>> BEGIN

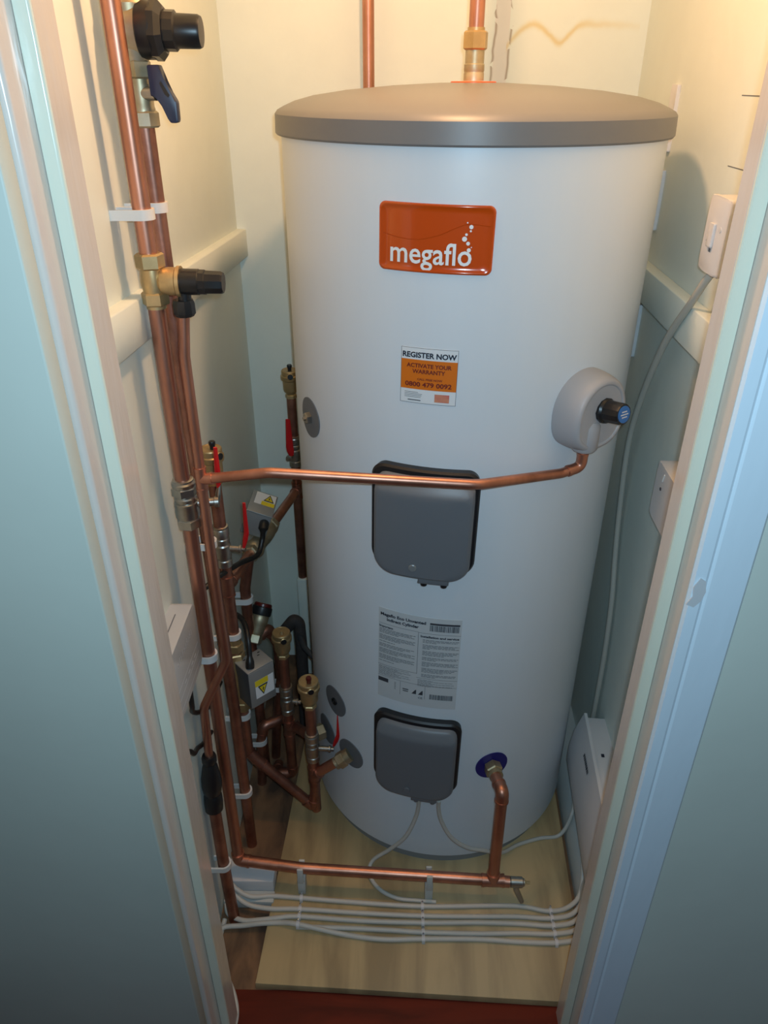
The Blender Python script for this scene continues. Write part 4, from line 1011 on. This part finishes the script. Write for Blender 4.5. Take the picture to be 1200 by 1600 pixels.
# ================================================================== LIGHT
def point(name, loc, power, col, r):
    l = bpy.data.lights.new(name, 'POINT'); l.energy = power; l.color = col; l.shadow_soft_size = r
    o = bpy.data.objects.new(name, l); C.objects.link(o); o.location = loc; return o
point('cupboard_bulb', (-.06, -.29, 1.84), 12.2, (1, .575, .292), .028)
point('phone_torch', (-.1000, -1.2800, 1.4850), 22.5, (.53, .80, 1.0), .008)
w = bpy.data.worlds.new('World'); bpy.context.scene.world = w; w.use_nodes = True
w.node_tree.nodes['Background'].inputs[0].default_value = (.62, .80, 1, 1); w.node_tree.nodes['Background'].inputs[1].default_value = .065

# ================================================================== CAMERA
cam = bpy.data.cameras.new('Camera'); co = bpy.data.objects.new('Camera', cam); C.objects.link(co)
yaw, pitch, roll, f = -.0130, .5242, .0023, 1163.07
fw = V((math.sin(yaw) * math.cos(pitch), math.cos(yaw) * math.cos(pitch), -math.sin(pitch)))
r0 = fw.cross(Z).normalized(); u0 = r0.cross(fw)
r1 = r0 * math.cos(roll) + u0 * math.sin(roll); u1 = u0 * math.cos(roll) - r0 * math.sin(roll)
co.matrix_world = m_axes(V((-.1155, -1.2866, 1.4647)), r1, u1, -fw)
cam.sensor_fit = 'VERTICAL'; cam.sensor_height = 24; cam.lens = f / 1600 * 24; cam.clip_start = .02
sc = bpy.context.scene; sc.camera = co
sc.view_settings.view_transform = 'Standard'; sc.view_settings.look = 'None'; sc.view_settings.gamma = 1
sc.view_settings.exposure = 0; sc.view_settings.use_curve_mapping = False
# repeats share a group phrase
for base, g in (('floor_cable', 'white cables on the floor'), ('ball_valve', 'nickel ball valves on the pipework'), ('zone_valve_actuator', 'grey zone valve boxes'),
                ('copper_pipe', 'copper pipes in the cupboard'), ('actuator_cable', 'black actuator cables'), ('thermostat_cable', 'black cables on the left wall'),
                ('heater_flex', 'flexes from the lower heater cover'), ('pencil_line', 'pencil lines on the right wall')):
    for o in bpy.data.objects:
        if o.parent is None and o.name.split('.')[0] == base and 'label' in o: o['group'] = g
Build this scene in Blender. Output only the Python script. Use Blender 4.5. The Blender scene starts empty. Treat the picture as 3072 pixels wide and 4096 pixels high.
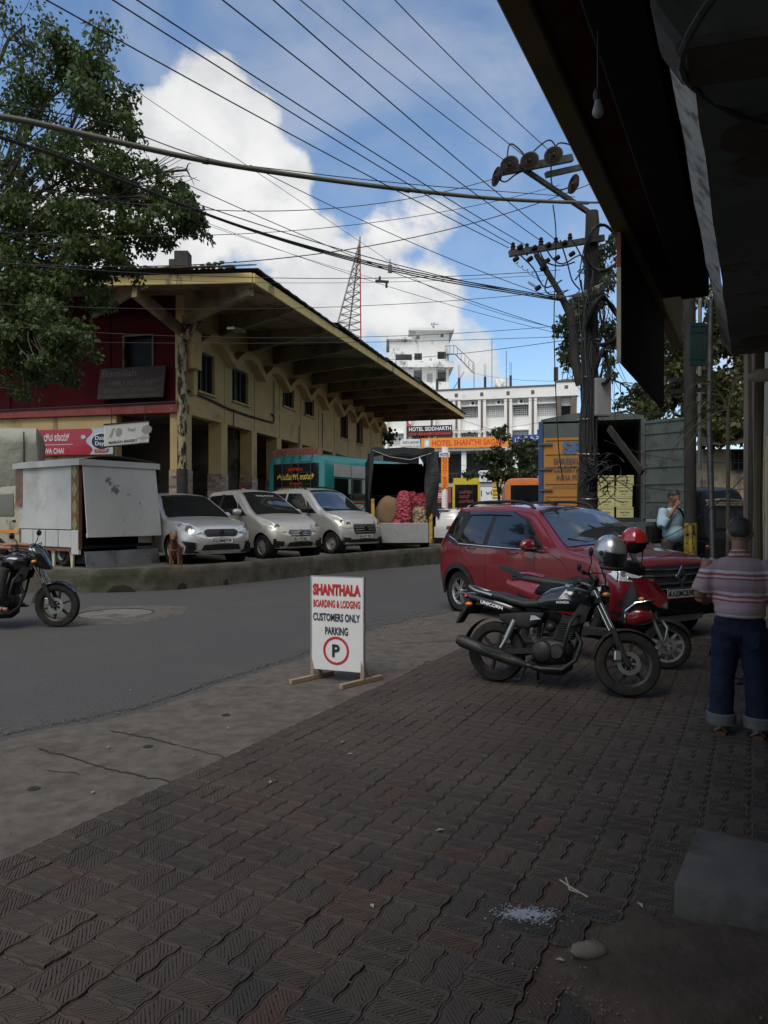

>> END

**Objective**
Go through the records and show every line with the string "picture" in it.

**Complete output**
The Blender Python script for this scene continues. Write part 4, from line 1011 on. This part finishes the script. Write for Blender 4.5. Take the picture to be 1200 by 1600 pixels.
Build this scene in Blender. Output only the Python script. Use Blender 4.5. The Blender scene starts empty. Treat the picture as 3072 pixels wide and 4096 pixels high.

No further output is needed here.